§ Goal of the exercise: From the first line of the data down to and including the line with "mat, parent, local=False)", copy everything exactly, leaving out pictures.

---

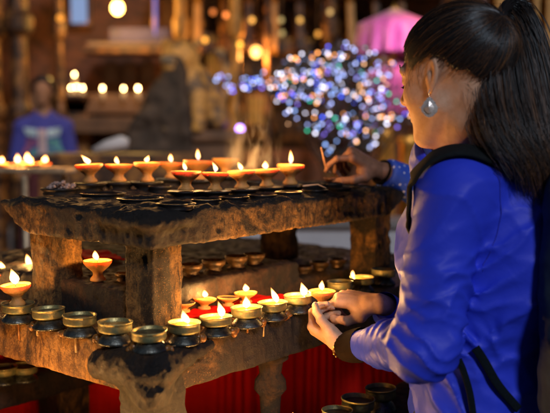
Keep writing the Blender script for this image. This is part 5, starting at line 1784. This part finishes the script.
f_jb = lambda X: f_jacket(X, False) + jk_disp(X)
f_js = lambda X: f_jacket(X, False)
def ribbon(name, pts, width, th, mat, parent, fn=f_jb, off=.006, n=60, proj=True):
    C_ = catmull([np.array(p, float) for p in pts], n)
    R_ = []; Nn = []
    for p in C_:
        if proj: a, g = onto(fn, p, off)
        else: a, g = p, None
        R_.append(a); Nn.append(g)
    R_ = np.array(R_)
    for _ in range(3): R_[1:-1] = (R_[:-2] + R_[1:-1] * 2 + R_[2:]) / 4
    if not proj:
        T = np.gradient(R_, axis=0); Nn = [nrm(np.cross(np.cross(t_, np.array((-.2, -.9, .3))), t_)) for t_ in T]
    T = np.gradient(R_, axis=0); bm = bmesh.new(); prev = None
    for i in range(n):
        t_ = nrm(T[i]); g = nrm(Nn[i] - t_ * np.dot(Nn[i], t_)); s_ = np.cross(t_, g)
        prof = [(-.5, 0), (-.46, .8), (-.40, 1), (.40, 1), (.46, .8), (.5, 0), (.4, -.3), (-.4, -.3)]
        ring = [bm.verts.new(Vector(R_[i] + s_ * width * a + g * th * b)) for a, b in prof]
        if prev:
            for k in range(8): bm.faces.new((prev[k], prev[(k + 1) % 8], ring[(k + 1) % 8], ring[k]))
        else: bm.faces.new(ring[::-1])
        prev = ring
    bm.faces.new(prev)
    return link(name, bm_mesh(name, bm, True), mat, parent, local=False)


PACKM = mat_plain('black_teal_nylon', c4(.022, .042, .055), .7, .35, 60)
WEB = mat_plain('dark_webbing', c4(.004, .008, .014), .8, .3, 200, Specular_IOR_Level=.1)
STRAPM = mat_plain('black_padded_strap', c4(.007, .010, .013), .8, .3, 120, Specular_IOR_Level=.15)
BPC = TC - tf * .250 - Zv * .03
pack = thing('backpack', 'dark blue-black backpack on the back of the woman in blue', 'backpack', tuple(BPC - Zv * .25))
def f_pack(X):
    Y = frame_pts(X, BPC, (tf, tl, Zv))
    d = box(Y, (0, 0, -.02), (.085, .140, .235), .06)
    d = smin(d, box(Y, (-.085, 0, -.09), (.045, .115, .12), .035), .012)
    d = d + .003 * np.abs(np.sin(Y[2] * 45 + Y[1] * 6)) * .6
    return d
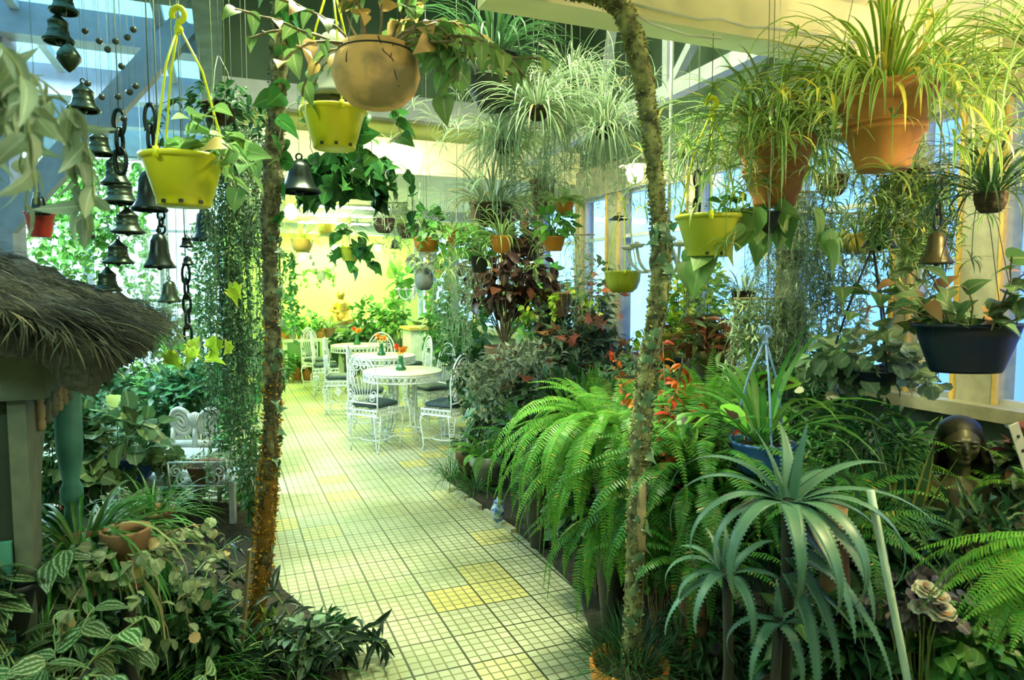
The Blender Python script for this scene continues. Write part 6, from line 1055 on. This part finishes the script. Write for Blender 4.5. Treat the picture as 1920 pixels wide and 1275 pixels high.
# white cane, perforated strip
p = P(1712, 1330, 1.80); q = P(1632, 920, 1.86); d = q - p; p0 = p + d * ((.04 - p[2]) / d[2]); t = thing('white_cane', 'pale straight cane leaning in front of the aloe at lower right', 'cane', p0); obj('rod', MB().tube([(0, 0, 0), (q - p0) * .5, q - p0], .0105, 10), mat('pale_green_cane', (.46, .60, .46), (.38, .52, .4), 9, .5), t)
p = P(1900, 795, 2.0); q = P(1925, 870, 2.0); d = q - p; e_ = p + d * ((.05 - p[2]) / d[2]); t = thing('perforated_strip', 'white perforated metal strip leaning at the right edge', 'metal strip', e_); d = (p - e_); ps_ = MB(); ps_.bar((0, 0, 0), d, .030, .004, up=(0, -1, .1)); obj('strip', ps_, mat('cream_metal', (.74, .68, .54), None, 6, .4), t, smooth=False)
hm = MB()
for k_ in range(6): c = d * (.97 - .035 * k_); c = c + np.array([0, -.004, 0]); hm.lathe([(0, -.002), (.0055, -.002), (.0055, .002), (0, .002)], 10, (0, 0, 0)) if False else hm.ball(c, .0055, 8, 0, (1, .3, 1))
obj('hole', hm, M_BLK, t)
# right edge ferns, blossoms and undergrowth
stand('fern reaching in from the right edge, low beside the cane', 2040, 1005, 1.75, 100, 0, 'urn', M_BLK, lambda f, r: fronds(f, 26, .42, .038, 511, (-.45, .0), (.3, 1.3), (2.5, 4.2), r * .4, per=44), M_FERN, fz=1)
grow('ruffled_blossom_plant', 'plant with cream ruffled blossoms and dull purple leaves at lower right', 'flowering plant', 1735, 1125, 2.1, lambda f, h: bush(f, (-.03, 0, h), (.20, .10, .07), 90, T_RND, .055, .028, 513, .2, .2, stem=16, smi=1, base=(0, 0, 0)), [leafmat('dull_purple_leaf', (.10, .09, .10), (.2, .2, .17), 'plain'), M_STEMG]); bp_ = bpy.data.objects['ruffled_blossom_plant']
g = rg(515)
for (x, y, r_) in [(1762, 1145, .055), (1735, 1105, .045), (1758, 1118, .04), (1722, 1138, .035)]:
    c = P(x, y, 2.0) - np.array(bp_.location); m = MB(); n = 26; el = np.linspace(1.4, -.1, n); a = np.arange(n) * 2.4; D = np.stack([np.cos(a) * np.cos(el), np.sin(a) * np.cos(el) - .6, np.sin(el)], 1); m.scatter(T_RND, np.tile(c, (n, 1)), D, [0, -.5, 1], r_ * np.linspace(.35, 1, n), r_ * .5 * np.linspace(.4, 1, n)); m.tube([c, c * [.5, .5, .8], (0, 0, 0)], .003, 5, mi=1); obj('blossom', m, [M_PETW, M_STEMG], bp_)
for i, (x, y, Y, a, b, n, T, L, W, m, lab) in enumerate([(1560, 1200, 2.25, 300, 200, 420, T_HEART, .075, .034, M_GRND, 'dark heart leaved undergrowth at the bottom, below the aloe'), (1830, 1210, 2.1, 260, 160, 300, T_OV, .07, .028, M_GRN, 'mid green undergrowth in the bottom right corner'), (1820, 1030, 2.6, 300, 200, 520, T_LAN, .09, .013, M_GRND, 'dark undergrowth below the bronze girl'), (1330, 1200, 2.5, 180, 180, 420, T_LAN, .07, .012, M_GRND, 'dark fine undergrowth right of the terracotta pot'), (1650, 1040, 2.7, 260, 220, 520, T_OV, .07, .024, M_GRND, 'dark undergrowth behind the pale cane'), (1925, 865, 2.95, 70, 130, 150, T_OV, .09, .035, leafmat('dusk_leaf', (.07, .12, .05), (.16, .2, .09), 'plain', old=(.2, .06, .04), oldp=.8), 'dusky leaved shrub right of the bronze girl'), (1230, 1040, 2.95, 110, 130, 260, T_OV, .045, .017, M_GRN, 'low leafy plant around the foot of the crooked pole'), (1120, 960, 3.5, 200, 200, 520, T_OV, .07, .025, M_GRND, 'dark leaves under the Boston fern')]): shrub(lab, x, y, Y, a, b, n, T, L, W, m, 520 + i, .04, name='leafy_plant', cat='plant')
for i, (x, y, Y, lab) in enumerate([(1570, 1010, 2.3, 'fern fronds hanging behind the pale cane'), (1300, 1110, 2.5, 'fern fronds low right of the crooked pole')]): stand(lab, x, y - 60, Y, 60, 0, 'urn', M_TERB, lambda f, r, i=i: fronds(f, 36, .42, .036, 530 + i, (.3, 1.3), (1.2, 2.6), None, r * .5, per=36), M_FERND)
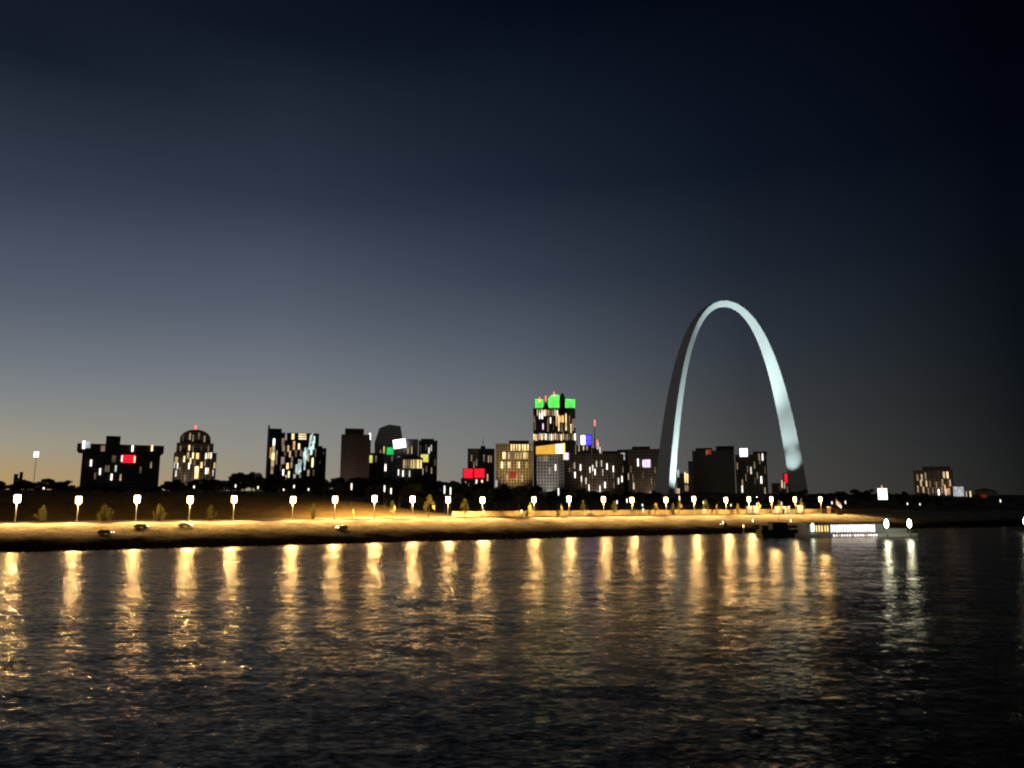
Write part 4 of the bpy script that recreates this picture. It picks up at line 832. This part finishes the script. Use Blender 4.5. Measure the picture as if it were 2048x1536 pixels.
# ------------------------------------------------------------------ boats moored at the right
def ywater(px, py): kx, kz = ray(px, py); Y = -CAMZ / kz; return kx * Y, Y
M_HULL = mat("white_hull", (.55, .53, .46), .5, var=.1, scale=.6); M_BLK = mat("black_hull", (.02, .022, .022), .6)
xa, ya = ywater(1616, 1075); xb, yb = ywater(1832, 1073); L = math.hypot(xb - xa, yb - ya); ang = math.atan2(yb - ya, xb - xa)
root = empty("excursion_boat", (xa, ya, 0), "long white excursion boat with a row of lit windows moored at the right", "boat", None, ang)
b = MB(); b.prism([(0, -.6), (L, -.6), (L + 1.2, 1.2), (-.8, 1.2)], 0, 9.5); b.build("hull", M_HULL, root)
b = MB(); b.box(1.5, L * .72, 1.2, 8.5, 1.203, 4.9); b.build("cabin", mat("cabin_white", (.3, .3, .28), .6, var=.06), root)
b = MB(); b.box(.8, L * .73, .5, 9.0, 4.903, 5.25); b.build("roof", M_BLK, root)
EW = emis("cabin_window", (1, .96, 1), 3.2, .4, .6); EY = emis("cabin_window_warm", (1, .72, .25), 1.5, .3, .6)
def lx(px): return (px - 1616) / 216 * L
for k, px in enumerate([1637, 1642.5, 1648, 1654, 1659]): b = MB(); b.box(lx(px) - .26, lx(px) + .26, 1.1, 1.197, 2.0, 4.4); b.build("window", EY, root)
for k, px in enumerate(list(np.arange(1667, 1757, 5.3))): b = MB(); b.box(lx(px) - .26, lx(px) + .26, 1.1, 1.197, 1.9, 4.6); b.build("window", EW, root)
for k, px in enumerate(list(np.arange(1667, 1757, 5.3))): b = MB(); b.box(lx(px) - .2, lx(px) + .2, -.06, -.003, .35, .95); b.build("hull_reflection", EY if k % 5 == 2 else EW, root)  # window reflections on the hull, made as small glowing strips
r_ = MB()
for k in range(int(L * .98 / 1.3)): r_.box(k * 1.3, k * 1.3 + .07, .15, .22, 1.203, 2.2)
r_.box(-.2, L, .14, .23, 2.203, 2.28); r_.build("railing", M_HULL, root)
b = MB(); b.box(.2, 1.4, 1.0, 7, 1.203, 5.2); b.build("stern_house", M_HULL, root)
b = MB(); b.box(lx(1629) - .4, lx(1629) + .4, .85, .99, 2.2, 5.3); b.build("deck_lamp", emis("deck_white", (.95, 1, .85), 8), root)
b = MB(); b.box(L * .76, L * .97, 3, 8, 1.203, 3.0); b.build("foredeck_house", M_HULL, root)
def dock_lamp(px, py, label, h=5.9):
    x, y = ywater(px, py); root = empty("dock_lamp", (x, y, -1), label, "dock lamp", "bright lamps at the moored boats")
    b = MB(); b.lathe((0, 0, 0), [(.35, 0), (.32, 2.6), (.14, 2.7), (.1, h - 1)], 10); b.build("post", M_POLE, root)
    e = MB(); e.lathe((0, 0, h - 1), [(.15, 0), (.55, .5), (.62, 1.8), (.4, 2.6), (.1, 3.0)], 12); e.build("lantern", emis("dock_glow", (.92, 1, .78), 40), root, True)
dock_lamp(1775, 1077, "bright greenish white lamp at the bow of the excursion boat"); dock_lamp(1821, 1076, "bright greenish white lamp right of the excursion boat, in the dark")
dock_lamp(2053, 1066, "greenish lamp at the right edge, alone on the dark water", 5.4)
xa, ya = ywater(1526, 1073); xb, yb = ywater(1613, 1073); L = math.hypot(xb - xa, yb - ya); ang = math.atan2(yb - ya, xb - xa)
root = empty("workboat", (xa, ya, 0), "black workboat with boxy wheelhouse moored left of the excursion boat", "boat", None, ang)
b = MB(); b.prism([(0, -.5), (L, -.5), (L + .2, 3.0), (L * .6, 2.6), (-.6, 2.4)], 0, 7); b.build("hull", M_BLK, root); b = MB(); b.box(L * .26, L * .6, 1, 6, 2.2, 5.4); b.build("wheelhouse", M_BLK, root)
b = MB(); b.box(L * .3, L * .56, .9, .997, 3.7, 4.7); b.build("window", M_GLASS, root); b = MB(); b.box(L * .02, L * .17, 1.5, 5, 2.3, 4.2); b.build("winch_house", M_BLK, root); b = MB(); b.tube((L * .45, 3, 5.4), (L * .45, 3, 8.0), .08); b.build("mast", M_DARK, root)
x, y = ywater(1488, 1075); root = empty("mooring_pile", (x, y, -1), "pale mooring pile lit yellow, standing in the water inside the arch", "mooring pile")
b = MB(); b.lathe((0, 0, 0), [(.3, 0), (.28, 4.6), (.2, 4.8)], 12); b.build("pile", mat("pile_pale", (.6, .5, .3), .7), root); b = MB(); b.lathe((0, 0, 4.8), [(.16, .002), (.18, .8), (.05, .95)], 10); b.build("lamp", emis("bollard_glow", (1, .8, .42), 5), root)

---

§ Task answer:
Keep writing the Blender script for this image. This is part 5, starting at line 1784. This part finishes the script.
f_jb = lambda X: f_jacket(X, False) + jk_disp(X)
f_js = lambda X: f_jacket(X, False)
def ribbon(name, pts, width, th, mat, parent, fn=f_jb, off=.006, n=60, proj=True):
    C_ = catmull([np.array(p, float) for p in pts], n)
    R_ = []; Nn = []
    for p in C_:
        if proj: a, g = onto(fn, p, off)
        else: a, g = p, None
        R_.append(a); Nn.append(g)
    R_ = np.array(R_)
    for _ in range(3): R_[1:-1] = (R_[:-2] + R_[1:-1] * 2 + R_[2:]) / 4
    if not proj:
        T = np.gradient(R_, axis=0); Nn = [nrm(np.cross(np.cross(t_, np.array((-.2, -.9, .3))), t_)) for t_ in T]
    T = np.gradient(R_, axis=0); bm = bmesh.new(); prev = None
    for i in range(n):
        t_ = nrm(T[i]); g = nrm(Nn[i] - t_ * np.dot(Nn[i], t_)); s_ = np.cross(t_, g)
        prof = [(-.5, 0), (-.46, .8), (-.40, 1), (.40, 1), (.46, .8), (.5, 0), (.4, -.3), (-.4, -.3)]
        ring = [bm.verts.new(Vector(R_[i] + s_ * width * a + g * th * b)) for a, b in prof]
        if prev:
            for k in range(8): bm.faces.new((prev[k], prev[(k + 1) % 8], ring[(k + 1) % 8], ring[k]))
        else: bm.faces.new(ring[::-1])
        prev = ring
    bm.faces.new(prev)
    return link(name, bm_mesh(name, bm, True), mat, parent, local=False)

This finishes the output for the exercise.